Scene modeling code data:
## BEGIN
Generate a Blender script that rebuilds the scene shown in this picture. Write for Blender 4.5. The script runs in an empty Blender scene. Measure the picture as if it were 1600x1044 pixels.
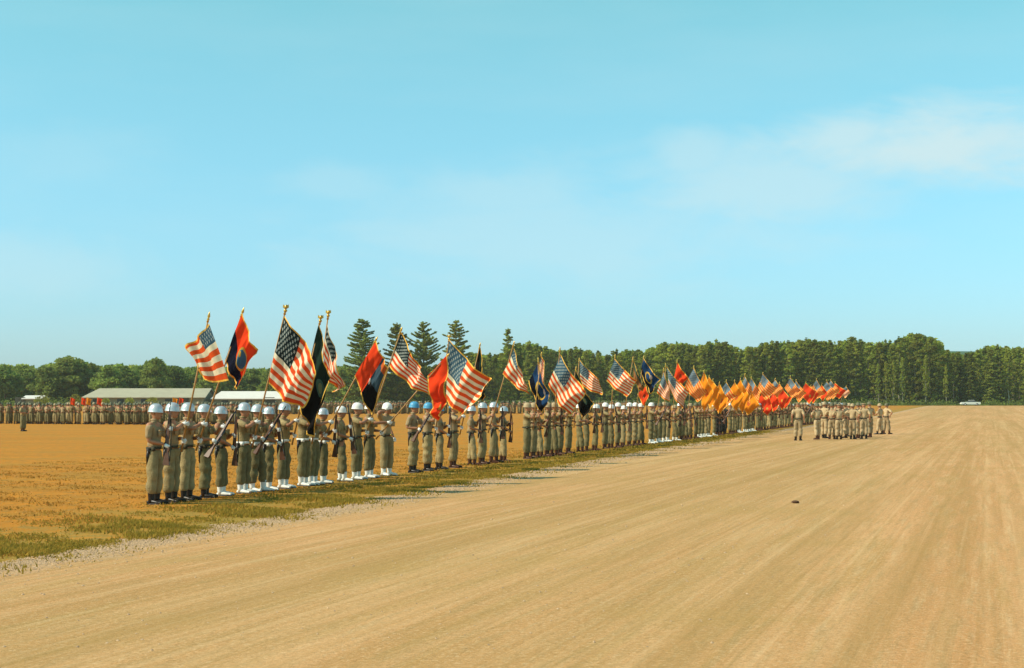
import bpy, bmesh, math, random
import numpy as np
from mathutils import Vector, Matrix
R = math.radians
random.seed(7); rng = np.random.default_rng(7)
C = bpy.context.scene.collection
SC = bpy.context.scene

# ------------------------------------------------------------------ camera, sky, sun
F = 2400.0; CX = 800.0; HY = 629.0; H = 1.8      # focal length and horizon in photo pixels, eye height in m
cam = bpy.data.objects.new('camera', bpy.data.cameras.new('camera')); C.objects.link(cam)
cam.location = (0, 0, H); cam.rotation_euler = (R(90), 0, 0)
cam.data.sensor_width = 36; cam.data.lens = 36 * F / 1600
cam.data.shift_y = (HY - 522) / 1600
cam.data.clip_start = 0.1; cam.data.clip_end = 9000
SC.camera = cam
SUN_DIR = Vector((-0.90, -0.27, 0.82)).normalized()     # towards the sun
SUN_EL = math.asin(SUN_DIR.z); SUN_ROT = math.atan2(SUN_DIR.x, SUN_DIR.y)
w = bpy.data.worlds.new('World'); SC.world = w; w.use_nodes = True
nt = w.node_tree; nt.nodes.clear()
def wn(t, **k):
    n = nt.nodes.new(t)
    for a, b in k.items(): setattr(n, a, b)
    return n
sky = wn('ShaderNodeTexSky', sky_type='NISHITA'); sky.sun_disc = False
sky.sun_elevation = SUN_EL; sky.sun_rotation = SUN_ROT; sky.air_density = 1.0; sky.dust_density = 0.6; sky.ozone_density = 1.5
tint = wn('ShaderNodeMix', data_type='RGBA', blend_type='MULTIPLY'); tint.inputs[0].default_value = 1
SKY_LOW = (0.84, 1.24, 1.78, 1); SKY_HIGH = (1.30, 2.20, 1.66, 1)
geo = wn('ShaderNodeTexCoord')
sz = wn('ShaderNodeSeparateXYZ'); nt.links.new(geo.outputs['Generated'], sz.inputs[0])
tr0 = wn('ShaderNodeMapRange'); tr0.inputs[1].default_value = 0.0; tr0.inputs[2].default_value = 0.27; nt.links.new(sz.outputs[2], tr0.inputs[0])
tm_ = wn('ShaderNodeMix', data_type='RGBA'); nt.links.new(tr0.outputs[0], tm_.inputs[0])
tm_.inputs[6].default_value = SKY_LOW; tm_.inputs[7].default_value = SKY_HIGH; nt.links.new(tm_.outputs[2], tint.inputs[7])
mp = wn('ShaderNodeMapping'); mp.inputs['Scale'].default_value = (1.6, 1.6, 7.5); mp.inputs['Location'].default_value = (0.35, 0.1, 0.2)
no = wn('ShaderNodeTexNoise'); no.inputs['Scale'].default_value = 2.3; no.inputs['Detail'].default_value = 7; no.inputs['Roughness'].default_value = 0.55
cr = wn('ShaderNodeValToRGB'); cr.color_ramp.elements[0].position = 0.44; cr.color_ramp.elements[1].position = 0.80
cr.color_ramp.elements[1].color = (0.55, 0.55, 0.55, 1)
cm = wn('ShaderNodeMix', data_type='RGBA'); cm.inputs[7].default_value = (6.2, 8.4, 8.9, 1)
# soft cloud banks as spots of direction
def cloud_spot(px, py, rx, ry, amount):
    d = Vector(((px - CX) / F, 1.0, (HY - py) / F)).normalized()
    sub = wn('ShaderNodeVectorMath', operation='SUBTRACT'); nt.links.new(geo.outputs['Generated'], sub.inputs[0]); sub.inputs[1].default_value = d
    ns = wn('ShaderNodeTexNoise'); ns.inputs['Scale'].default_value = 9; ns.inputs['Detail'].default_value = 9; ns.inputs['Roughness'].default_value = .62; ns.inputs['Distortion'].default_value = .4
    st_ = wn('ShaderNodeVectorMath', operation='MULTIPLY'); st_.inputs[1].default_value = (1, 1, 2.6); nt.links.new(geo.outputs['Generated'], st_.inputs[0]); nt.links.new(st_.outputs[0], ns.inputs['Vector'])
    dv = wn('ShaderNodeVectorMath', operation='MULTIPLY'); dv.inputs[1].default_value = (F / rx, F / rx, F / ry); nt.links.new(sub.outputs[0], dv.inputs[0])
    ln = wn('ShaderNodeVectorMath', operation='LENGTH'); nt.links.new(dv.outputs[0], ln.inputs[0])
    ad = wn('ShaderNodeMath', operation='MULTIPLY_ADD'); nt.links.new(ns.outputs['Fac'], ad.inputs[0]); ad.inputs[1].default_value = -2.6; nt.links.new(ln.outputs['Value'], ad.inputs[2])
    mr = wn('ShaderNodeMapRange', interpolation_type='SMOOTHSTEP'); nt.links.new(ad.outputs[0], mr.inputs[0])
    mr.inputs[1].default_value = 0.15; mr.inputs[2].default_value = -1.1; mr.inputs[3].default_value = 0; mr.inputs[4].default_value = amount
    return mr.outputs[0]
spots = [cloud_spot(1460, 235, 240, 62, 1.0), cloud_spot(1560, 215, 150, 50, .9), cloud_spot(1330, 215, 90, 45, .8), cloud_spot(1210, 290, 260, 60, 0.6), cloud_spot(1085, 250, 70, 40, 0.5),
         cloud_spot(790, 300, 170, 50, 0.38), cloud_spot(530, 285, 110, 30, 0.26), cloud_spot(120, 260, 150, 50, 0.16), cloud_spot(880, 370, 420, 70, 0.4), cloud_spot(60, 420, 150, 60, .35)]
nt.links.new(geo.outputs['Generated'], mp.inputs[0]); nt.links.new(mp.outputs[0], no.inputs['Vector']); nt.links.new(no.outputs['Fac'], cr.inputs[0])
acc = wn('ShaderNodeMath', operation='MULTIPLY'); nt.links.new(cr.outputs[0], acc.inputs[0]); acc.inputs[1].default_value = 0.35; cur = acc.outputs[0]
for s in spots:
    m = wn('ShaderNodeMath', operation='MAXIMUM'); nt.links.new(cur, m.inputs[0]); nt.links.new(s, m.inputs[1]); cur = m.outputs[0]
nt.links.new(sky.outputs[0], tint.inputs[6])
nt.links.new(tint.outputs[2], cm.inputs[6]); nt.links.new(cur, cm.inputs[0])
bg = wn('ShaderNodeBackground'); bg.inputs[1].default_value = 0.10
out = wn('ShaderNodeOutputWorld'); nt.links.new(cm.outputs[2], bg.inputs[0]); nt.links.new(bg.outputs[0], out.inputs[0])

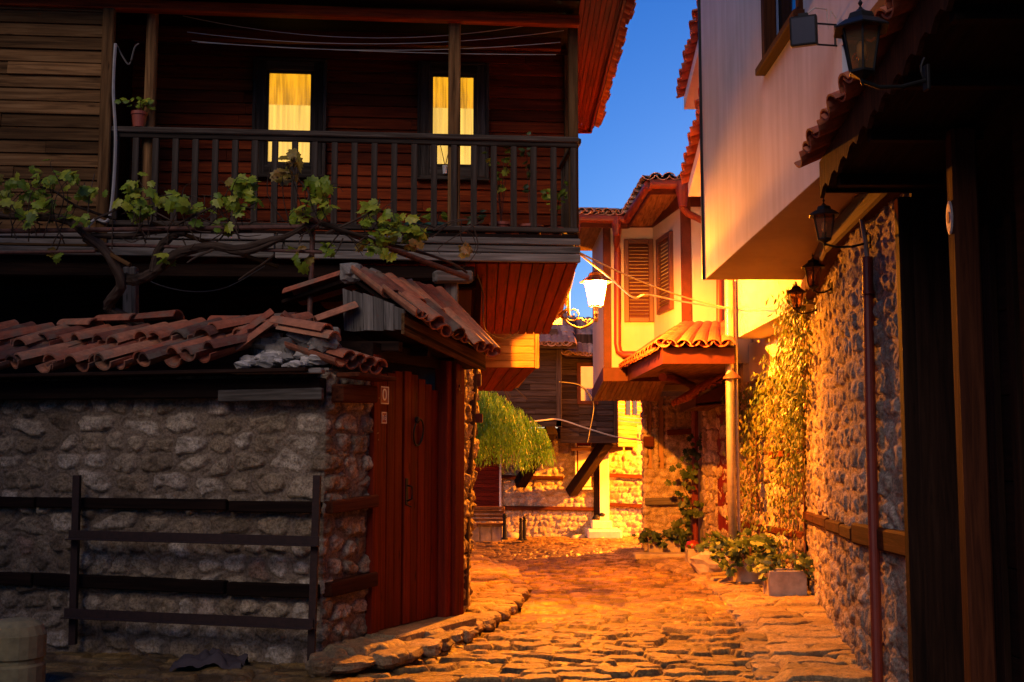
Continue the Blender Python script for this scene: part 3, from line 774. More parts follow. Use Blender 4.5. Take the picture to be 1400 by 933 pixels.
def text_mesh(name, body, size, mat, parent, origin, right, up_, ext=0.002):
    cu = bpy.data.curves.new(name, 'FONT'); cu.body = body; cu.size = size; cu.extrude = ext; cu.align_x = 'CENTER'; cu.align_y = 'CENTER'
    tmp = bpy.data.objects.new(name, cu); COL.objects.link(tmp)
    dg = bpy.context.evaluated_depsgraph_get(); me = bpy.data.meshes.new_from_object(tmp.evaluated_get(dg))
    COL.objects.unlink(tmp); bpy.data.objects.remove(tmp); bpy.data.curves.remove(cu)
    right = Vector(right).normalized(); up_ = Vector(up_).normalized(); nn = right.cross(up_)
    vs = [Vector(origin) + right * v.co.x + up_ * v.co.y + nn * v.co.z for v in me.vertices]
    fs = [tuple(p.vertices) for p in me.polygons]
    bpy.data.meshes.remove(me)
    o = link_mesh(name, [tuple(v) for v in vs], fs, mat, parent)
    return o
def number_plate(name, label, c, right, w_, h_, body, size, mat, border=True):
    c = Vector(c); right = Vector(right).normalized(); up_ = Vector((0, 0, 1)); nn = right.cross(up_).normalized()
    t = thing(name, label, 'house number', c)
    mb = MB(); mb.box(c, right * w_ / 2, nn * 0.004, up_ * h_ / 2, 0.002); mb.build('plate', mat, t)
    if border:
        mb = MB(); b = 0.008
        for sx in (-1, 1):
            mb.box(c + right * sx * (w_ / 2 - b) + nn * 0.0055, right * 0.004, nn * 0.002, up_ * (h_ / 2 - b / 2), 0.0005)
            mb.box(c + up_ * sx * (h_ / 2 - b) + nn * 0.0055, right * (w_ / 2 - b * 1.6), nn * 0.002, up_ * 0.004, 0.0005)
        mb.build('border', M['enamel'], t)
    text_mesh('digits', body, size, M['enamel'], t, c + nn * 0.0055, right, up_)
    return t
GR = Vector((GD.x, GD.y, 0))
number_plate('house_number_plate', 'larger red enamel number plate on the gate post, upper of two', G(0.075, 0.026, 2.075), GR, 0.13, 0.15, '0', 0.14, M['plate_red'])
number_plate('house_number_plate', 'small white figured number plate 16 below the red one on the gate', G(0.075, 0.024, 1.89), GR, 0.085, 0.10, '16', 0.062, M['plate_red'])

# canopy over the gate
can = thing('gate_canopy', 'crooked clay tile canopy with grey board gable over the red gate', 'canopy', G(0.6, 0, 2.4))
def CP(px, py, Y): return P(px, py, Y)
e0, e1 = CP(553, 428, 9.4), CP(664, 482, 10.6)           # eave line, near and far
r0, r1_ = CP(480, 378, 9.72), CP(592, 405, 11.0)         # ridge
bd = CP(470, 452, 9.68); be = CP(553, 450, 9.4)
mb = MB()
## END
## BEGIN
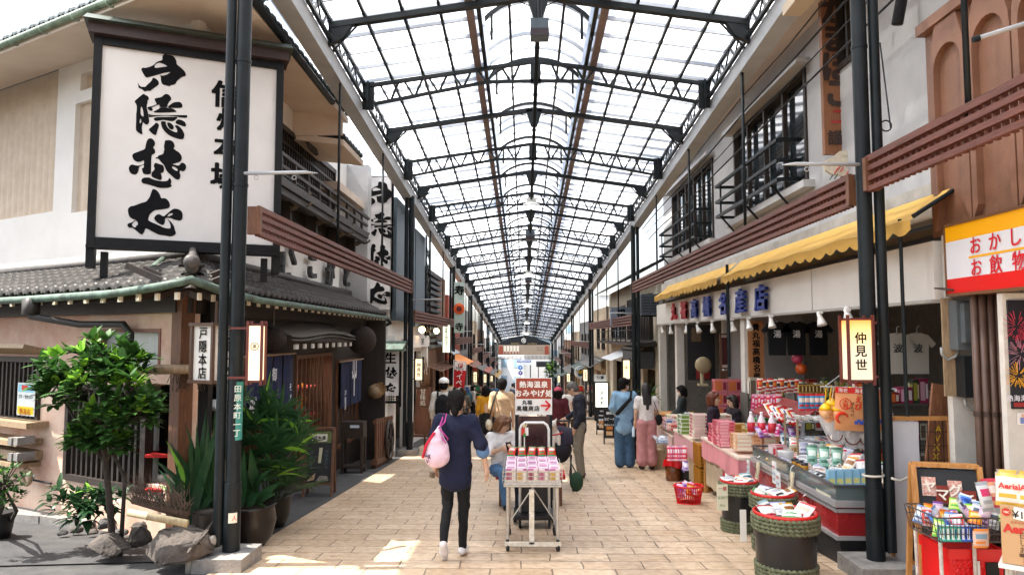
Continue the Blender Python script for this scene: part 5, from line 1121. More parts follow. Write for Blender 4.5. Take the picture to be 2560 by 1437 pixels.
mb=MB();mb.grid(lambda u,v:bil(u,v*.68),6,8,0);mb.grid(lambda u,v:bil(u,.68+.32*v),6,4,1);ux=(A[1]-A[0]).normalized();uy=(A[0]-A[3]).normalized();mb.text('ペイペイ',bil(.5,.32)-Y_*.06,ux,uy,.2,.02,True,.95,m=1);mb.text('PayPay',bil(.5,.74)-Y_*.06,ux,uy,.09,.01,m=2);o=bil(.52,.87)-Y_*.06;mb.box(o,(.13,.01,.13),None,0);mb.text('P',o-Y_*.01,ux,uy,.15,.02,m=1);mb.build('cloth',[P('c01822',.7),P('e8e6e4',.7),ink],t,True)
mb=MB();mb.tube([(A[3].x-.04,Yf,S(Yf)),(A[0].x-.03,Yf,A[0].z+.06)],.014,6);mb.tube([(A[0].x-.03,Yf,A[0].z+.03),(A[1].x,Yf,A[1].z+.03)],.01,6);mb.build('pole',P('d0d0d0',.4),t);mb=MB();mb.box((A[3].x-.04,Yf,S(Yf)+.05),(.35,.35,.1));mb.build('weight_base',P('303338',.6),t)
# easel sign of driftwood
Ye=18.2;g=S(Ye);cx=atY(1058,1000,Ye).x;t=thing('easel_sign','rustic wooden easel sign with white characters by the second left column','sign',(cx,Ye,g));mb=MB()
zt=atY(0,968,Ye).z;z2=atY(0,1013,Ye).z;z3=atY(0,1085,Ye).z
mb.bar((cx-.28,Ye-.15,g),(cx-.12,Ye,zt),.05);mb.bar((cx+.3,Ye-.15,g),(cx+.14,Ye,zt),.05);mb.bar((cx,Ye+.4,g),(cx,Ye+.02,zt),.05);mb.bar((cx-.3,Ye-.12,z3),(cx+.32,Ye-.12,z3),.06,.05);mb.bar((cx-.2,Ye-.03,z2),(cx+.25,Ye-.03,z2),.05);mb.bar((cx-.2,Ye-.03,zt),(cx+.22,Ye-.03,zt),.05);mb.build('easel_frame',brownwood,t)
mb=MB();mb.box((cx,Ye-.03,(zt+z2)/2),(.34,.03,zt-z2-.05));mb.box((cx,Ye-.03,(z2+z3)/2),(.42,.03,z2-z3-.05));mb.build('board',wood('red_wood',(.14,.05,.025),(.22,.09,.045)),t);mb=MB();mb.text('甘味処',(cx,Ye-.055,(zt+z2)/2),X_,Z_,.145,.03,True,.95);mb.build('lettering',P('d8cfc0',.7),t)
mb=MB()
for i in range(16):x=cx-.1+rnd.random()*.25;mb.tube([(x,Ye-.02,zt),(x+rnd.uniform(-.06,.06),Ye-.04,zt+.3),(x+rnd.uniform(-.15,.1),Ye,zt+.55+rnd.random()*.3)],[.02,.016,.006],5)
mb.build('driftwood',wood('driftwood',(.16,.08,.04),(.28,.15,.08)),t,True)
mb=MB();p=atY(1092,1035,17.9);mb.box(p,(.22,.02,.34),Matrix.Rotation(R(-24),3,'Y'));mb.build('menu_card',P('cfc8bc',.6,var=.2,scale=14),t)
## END
EXERCISE OBJECTIVE:
Take the stretch from the line containing "Generate a Blender" through the line containing "SC = bpy.context.scene" and reproduce it exactly, both ends included. Omit the pictures.

EXPECTED ANSWER:
Generate a Blender script that rebuilds the scene shown in this picture. Write for Blender 4.5. The script runs in an empty Blender scene. Measure the picture as if it were 1600x1044 pixels.
import bpy, bmesh, math, random
import numpy as np
from mathutils import Vector, Matrix
R = math.radians
random.seed(7); rng = np.random.default_rng(7)
C = bpy.context.scene.collection
SC = bpy.context.scene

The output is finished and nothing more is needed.